Cuckoo clocked

Another quick trip out this morning at 5am, this time to Sewardstone Marsh. Still part of the Lee Valley Park, Sewardstone Marsh is a small and relatively productive habitat with woodland, open scrub and marsh. It sits beside the King George V reservoir which makes it a useful spot for migrants.
Sewardstone Marsh at Dawn

















The marsh had always been a strong site for the elusive cuckoo and a good site for nightingales. Unfortunately, there were no nightingales here this year but I did hear a cuckoo and kept my fingers crossed that one would at least show in flight.

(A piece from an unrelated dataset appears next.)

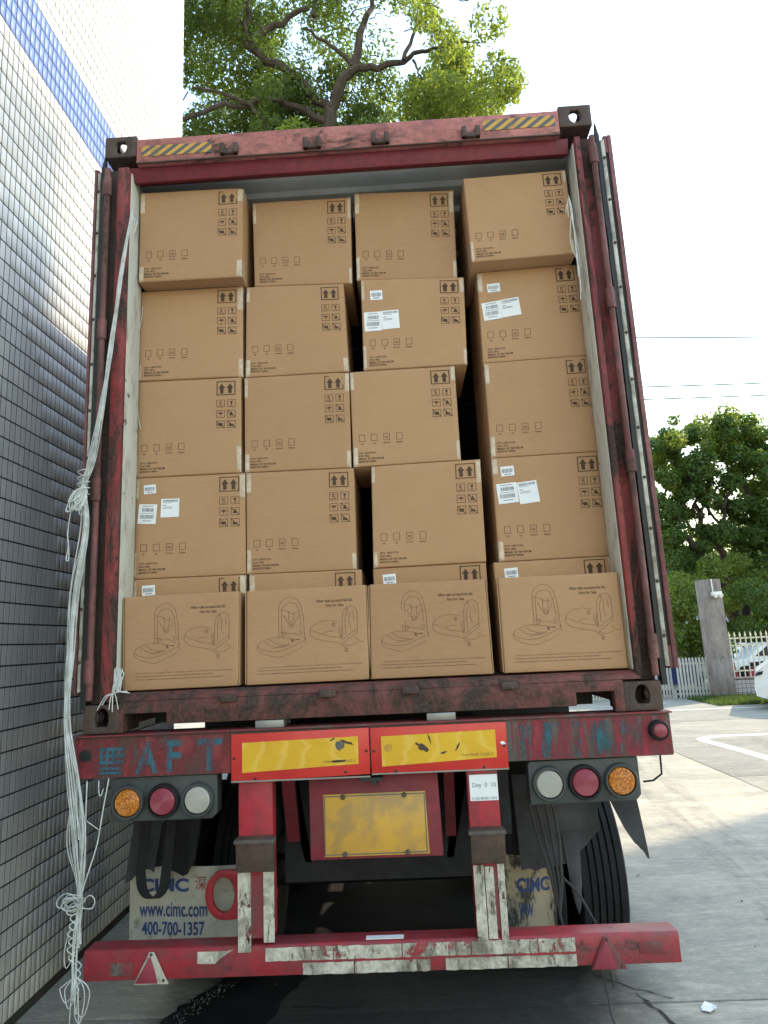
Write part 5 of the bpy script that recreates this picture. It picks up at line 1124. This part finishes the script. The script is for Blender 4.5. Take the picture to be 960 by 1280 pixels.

There were plenty of sedge warblers and whitethroats in the scrub area. Sand martins and swallows wheeled over the meadows by the Navigation canal. Blackcaps, chiffchaffs and one or two willow warblers sang from the trees along the pathways. They would give themselves away but flying short haul from one section of cover to another. Always difficult to focus on – near impossible to photograph. However, as the sun warmed the air (and me), the birds started to settle into song, often perching from a vantage point that suited me.
Male Blackcap

















Male Blackcap

















One particular male blackcap kindly hung around for a few minutes to let me catch him in song. Other songsters were giving it their all; wrens, chaffinches, greenfinches, song thrushes and robins collectively created a huge sound. This really is a wonderful sensations especially with the sun, warm on your back.

There it was again, a repetitive cuck-oo, cuck-oo but nothing to see. Cuckoos often fly by shortly after calling. It’s always worth pausing for a few minutes once you hear a bird just to see if a hawk-shaped bird wings rapidly by.

I wandered up towards the reservoir. Common terns and herring gulls flew overhead, the terns were in a particularly boisterous mood, calling harshly to each other. Along the way, I found a perching cormorant. This one was an excellent adult bird and it stayed still for ages, which makes a change.
Cormorant


































Apart from the cormorant, there was little else to see. I turned back and headed for the marsh again. Once back, I watched lesser whitethroats taking food to their nearby nest and another cuckoo called. I think there must have been at least three birds as calls were coming from different directions in response to each other.

I headed back to the car after 3 hours. You guessed it, a male cuckoo flew across the scrub and deep into heavy foliage. This was the highlight of the day. With this bird seemingly in decline, it would be impossible to say if this park will soon succumb to no longer having the cuckoo call resonate across its land.